> **WHAT THIS TASK INVOLVES**
In the listing below, locate the lines bearing the word "from". Copy every one of them.

--- begin DATA ---

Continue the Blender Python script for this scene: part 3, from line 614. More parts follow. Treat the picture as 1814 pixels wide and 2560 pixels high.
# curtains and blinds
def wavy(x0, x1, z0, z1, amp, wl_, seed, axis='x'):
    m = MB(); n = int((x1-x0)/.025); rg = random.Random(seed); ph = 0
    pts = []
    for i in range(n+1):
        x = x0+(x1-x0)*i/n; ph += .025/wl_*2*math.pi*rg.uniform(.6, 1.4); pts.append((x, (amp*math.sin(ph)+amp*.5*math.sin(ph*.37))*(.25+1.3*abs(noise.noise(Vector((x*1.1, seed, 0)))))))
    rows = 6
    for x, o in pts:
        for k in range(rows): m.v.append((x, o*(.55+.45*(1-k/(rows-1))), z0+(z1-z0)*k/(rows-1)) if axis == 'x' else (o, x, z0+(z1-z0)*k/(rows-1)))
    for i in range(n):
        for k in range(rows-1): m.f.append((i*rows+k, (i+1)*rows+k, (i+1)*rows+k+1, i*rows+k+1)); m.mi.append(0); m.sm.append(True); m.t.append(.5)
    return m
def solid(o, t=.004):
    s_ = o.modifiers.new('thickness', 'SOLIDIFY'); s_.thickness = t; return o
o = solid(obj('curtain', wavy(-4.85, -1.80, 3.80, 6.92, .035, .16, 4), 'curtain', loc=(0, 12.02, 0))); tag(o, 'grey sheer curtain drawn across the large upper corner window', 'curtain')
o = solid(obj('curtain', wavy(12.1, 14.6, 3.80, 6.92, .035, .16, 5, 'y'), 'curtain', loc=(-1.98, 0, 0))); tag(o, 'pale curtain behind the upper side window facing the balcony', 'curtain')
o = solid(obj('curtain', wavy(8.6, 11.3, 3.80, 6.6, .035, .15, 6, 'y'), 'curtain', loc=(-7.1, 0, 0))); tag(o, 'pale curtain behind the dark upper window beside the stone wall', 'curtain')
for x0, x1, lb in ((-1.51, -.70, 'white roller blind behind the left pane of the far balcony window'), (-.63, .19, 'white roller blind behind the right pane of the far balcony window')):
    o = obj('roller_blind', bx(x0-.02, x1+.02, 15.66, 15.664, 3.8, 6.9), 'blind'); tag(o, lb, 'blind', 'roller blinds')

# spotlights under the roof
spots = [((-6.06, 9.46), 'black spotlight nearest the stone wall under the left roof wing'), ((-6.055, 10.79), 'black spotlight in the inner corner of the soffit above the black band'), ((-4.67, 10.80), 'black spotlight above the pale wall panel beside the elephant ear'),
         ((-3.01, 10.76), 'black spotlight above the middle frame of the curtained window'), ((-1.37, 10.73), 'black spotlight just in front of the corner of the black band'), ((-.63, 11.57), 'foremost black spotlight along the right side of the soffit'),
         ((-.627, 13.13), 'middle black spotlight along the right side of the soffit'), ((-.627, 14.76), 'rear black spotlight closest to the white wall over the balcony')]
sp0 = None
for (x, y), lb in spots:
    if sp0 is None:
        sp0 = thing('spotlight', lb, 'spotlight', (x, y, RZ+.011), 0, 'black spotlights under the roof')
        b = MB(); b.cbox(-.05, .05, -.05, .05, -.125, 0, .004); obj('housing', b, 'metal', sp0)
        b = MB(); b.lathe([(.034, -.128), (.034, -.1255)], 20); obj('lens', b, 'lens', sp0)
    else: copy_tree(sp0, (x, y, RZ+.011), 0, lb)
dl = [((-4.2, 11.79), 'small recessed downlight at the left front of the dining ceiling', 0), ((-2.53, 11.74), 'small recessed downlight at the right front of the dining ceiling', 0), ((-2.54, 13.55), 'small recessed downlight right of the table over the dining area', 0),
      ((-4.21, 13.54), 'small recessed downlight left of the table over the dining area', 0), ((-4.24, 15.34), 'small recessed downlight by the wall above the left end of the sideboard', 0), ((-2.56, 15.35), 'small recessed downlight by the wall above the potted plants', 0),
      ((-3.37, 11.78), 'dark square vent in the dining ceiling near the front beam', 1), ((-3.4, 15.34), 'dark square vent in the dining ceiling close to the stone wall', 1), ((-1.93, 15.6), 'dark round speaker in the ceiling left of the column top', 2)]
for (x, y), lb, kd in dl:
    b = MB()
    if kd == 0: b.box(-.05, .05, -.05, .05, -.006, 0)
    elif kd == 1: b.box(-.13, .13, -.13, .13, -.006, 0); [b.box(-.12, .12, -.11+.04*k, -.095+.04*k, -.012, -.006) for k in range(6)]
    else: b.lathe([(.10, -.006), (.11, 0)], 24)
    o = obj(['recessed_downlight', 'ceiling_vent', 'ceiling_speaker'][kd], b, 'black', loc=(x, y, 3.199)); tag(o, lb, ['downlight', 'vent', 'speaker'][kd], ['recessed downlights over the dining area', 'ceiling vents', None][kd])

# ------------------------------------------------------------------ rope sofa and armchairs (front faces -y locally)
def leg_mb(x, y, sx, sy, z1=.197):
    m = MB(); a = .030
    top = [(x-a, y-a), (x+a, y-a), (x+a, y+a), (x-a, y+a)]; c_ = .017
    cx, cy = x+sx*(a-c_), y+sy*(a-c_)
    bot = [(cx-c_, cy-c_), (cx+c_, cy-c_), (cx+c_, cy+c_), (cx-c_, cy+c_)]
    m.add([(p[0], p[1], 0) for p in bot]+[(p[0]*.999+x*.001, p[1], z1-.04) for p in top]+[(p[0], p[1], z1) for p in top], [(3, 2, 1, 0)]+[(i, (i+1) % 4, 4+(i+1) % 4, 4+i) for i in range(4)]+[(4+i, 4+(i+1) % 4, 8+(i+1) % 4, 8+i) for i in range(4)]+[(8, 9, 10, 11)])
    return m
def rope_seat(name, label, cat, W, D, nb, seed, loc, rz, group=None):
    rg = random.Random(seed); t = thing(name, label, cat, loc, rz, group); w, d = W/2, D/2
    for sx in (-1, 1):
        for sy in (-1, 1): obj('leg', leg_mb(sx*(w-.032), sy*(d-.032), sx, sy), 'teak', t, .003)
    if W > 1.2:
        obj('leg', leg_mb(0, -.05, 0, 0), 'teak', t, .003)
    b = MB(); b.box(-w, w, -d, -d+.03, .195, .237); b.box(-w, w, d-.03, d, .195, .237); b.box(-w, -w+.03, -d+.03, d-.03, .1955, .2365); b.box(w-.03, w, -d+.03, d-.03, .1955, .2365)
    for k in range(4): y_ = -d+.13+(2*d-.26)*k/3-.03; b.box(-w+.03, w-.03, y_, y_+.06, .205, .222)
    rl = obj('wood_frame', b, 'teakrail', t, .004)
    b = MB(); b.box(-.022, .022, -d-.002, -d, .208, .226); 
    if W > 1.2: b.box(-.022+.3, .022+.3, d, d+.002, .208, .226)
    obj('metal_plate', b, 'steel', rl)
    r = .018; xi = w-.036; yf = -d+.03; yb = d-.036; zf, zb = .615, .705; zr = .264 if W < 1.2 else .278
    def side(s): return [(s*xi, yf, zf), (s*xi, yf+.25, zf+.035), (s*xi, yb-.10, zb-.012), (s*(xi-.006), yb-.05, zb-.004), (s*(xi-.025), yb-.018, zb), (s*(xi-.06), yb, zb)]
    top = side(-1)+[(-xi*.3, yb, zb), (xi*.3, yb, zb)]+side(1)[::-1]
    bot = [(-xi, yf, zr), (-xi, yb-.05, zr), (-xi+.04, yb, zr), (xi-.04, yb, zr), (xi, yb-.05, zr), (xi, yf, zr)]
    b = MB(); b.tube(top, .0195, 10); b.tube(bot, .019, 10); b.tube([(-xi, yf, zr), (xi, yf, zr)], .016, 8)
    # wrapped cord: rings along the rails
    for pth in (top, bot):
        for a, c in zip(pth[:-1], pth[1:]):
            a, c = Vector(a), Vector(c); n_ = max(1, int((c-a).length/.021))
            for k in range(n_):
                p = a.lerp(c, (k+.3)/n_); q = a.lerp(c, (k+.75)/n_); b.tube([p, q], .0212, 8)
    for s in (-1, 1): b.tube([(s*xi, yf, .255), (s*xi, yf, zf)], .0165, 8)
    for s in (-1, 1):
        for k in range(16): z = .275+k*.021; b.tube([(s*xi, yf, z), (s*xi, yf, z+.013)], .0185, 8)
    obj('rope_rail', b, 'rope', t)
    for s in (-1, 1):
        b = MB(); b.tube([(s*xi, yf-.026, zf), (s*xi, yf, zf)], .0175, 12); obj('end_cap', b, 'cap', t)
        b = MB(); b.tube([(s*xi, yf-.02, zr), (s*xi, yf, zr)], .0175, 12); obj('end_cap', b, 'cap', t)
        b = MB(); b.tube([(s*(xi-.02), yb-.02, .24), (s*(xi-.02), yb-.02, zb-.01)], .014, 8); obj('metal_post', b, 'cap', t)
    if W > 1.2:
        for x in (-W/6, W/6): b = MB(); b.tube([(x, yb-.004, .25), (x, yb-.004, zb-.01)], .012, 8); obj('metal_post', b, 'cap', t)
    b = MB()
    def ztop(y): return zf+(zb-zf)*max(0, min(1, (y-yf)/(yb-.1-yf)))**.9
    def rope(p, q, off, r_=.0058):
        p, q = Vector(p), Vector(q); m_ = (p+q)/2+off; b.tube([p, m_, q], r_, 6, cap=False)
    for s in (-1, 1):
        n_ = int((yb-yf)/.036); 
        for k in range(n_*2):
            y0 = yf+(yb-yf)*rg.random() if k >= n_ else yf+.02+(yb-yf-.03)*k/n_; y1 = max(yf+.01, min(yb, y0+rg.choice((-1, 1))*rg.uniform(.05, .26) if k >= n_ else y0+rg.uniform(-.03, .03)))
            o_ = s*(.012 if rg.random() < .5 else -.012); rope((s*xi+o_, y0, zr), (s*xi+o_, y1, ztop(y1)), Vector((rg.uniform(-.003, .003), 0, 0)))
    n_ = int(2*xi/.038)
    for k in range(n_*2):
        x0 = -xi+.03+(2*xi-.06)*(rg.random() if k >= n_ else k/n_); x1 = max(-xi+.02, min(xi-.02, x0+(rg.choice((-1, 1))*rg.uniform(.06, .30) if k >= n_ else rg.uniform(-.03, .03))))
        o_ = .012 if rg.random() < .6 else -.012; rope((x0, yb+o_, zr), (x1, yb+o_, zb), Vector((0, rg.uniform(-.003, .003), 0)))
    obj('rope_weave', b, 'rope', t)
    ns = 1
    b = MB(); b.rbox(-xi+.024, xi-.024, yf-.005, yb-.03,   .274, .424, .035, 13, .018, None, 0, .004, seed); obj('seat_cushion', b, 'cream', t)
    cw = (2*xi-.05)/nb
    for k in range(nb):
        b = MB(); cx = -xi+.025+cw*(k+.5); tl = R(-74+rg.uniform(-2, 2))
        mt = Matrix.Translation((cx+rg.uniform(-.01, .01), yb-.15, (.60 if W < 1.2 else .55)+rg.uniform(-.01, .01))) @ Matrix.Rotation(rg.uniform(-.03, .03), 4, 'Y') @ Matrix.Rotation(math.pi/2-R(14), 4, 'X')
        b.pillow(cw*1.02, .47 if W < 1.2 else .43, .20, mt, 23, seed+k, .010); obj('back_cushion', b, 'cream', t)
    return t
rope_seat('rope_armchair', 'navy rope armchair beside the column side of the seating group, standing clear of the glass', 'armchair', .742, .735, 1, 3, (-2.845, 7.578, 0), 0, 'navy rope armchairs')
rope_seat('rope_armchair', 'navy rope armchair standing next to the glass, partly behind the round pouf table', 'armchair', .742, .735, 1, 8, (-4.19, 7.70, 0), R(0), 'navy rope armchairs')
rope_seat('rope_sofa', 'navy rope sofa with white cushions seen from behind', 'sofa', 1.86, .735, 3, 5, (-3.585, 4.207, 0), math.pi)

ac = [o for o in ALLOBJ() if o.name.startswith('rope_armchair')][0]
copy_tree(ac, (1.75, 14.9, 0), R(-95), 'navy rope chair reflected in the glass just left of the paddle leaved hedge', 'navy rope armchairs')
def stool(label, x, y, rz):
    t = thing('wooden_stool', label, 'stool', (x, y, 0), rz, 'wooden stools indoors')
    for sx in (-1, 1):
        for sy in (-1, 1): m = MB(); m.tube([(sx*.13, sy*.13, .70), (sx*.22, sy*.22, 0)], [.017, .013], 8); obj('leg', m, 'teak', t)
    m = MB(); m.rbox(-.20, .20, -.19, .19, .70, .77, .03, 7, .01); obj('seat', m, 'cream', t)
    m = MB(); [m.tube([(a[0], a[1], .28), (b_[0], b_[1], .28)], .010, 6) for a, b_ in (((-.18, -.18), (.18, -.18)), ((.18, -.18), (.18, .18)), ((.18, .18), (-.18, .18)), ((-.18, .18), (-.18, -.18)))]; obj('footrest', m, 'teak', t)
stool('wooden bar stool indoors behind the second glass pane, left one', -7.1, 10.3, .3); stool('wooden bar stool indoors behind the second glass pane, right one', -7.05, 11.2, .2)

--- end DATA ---

> **ANSWER TO THIS EXERCISE**
Continue the Blender Python script for this scene: part 3, from line 614. More parts follow. Treat the picture as 1814 pixels wide and 2560 pixels high.
rope_seat('rope_sofa', 'navy rope sofa with white cushions seen from behind', 'sofa', 1.86, .735, 3, 5, (-3.585, 4.207, 0), math.pi)